Closed sets in the product topology

Question

Let $X=\Pi_{n\in \mathbb{N}}X_n$, where $X_n=\{0,1,...,k\}$ and $k\in \mathbb{N}$. Let $K\subset \bigcup_{n\in \mathbb{N}}\{0,1,...,k\}^n$ be arbitrary. $X$ is like the set of infinite words constructed from the alphabet $\{0,1,...,k\}$ and $K$ is a set of finite words. Define $$X_K=\{x\in X:\text{no x contains any finite word of K at any position}\}$$ If we put the product topology on $X$ I want to know if we can show that $X_K$ is closed in $X$? Any help is appreciated.

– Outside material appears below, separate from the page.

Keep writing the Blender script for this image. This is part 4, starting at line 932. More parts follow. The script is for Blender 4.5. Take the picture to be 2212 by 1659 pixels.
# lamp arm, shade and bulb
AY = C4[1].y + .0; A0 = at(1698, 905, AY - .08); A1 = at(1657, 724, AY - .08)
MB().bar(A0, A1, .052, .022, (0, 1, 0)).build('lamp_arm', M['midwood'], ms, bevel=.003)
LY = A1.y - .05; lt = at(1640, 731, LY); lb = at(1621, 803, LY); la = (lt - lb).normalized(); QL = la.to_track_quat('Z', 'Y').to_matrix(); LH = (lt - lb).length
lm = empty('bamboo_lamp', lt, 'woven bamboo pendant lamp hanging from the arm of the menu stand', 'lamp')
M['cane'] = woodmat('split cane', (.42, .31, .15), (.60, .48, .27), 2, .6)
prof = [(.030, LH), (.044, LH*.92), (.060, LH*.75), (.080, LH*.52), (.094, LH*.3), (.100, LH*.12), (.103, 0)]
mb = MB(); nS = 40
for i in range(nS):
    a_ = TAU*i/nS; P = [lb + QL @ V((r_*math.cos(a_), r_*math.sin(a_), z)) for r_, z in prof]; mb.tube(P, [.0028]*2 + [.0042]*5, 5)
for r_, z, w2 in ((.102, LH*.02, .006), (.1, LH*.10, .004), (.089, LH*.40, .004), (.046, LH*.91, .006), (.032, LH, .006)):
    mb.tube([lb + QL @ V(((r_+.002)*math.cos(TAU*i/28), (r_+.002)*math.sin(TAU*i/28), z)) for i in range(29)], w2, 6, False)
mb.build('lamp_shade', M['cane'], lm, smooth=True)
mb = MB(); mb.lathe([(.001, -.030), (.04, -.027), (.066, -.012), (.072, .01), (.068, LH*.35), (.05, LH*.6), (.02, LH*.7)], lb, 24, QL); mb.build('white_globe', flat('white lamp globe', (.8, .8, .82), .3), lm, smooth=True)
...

Thank you!

Answer 1

In the product topology (where each $X_n$ is discrete, I assume, as this is common in such a setting) one commonly used base for the open subsets of $X$ consists of all sets of the form $O(w,m) = \{x \in X: x_i = w_i, i = m,\ldots, m + l(w)-1\}$, where $w$ is a finite word of length $l(w)$ from the alphabet $\{1,\ldots,k\}$, all infinite words that agree with a given finite word $w$ at some index $m$. It's clear that these sets are open as standard basic products $X_1 \times \ldots \times X_{m-1} \times \{w_1\} \times \{w_2\} \times \ldots \{w_{l(w)}\} \times X_{m+l(w)} \times \ldots$. (This uses that $w$ has finite length and all $X_m$ are discrete).

The complement of $X_K$ can be written as $\bigcup \{O(w,m): m \in \mathbb{N}, w \in K\}$, all words that do agree with a word from $K$ somewhere. As a union of (basic) open sets, the complement is thus open and the set $X_K$ closed (for any sized $K$).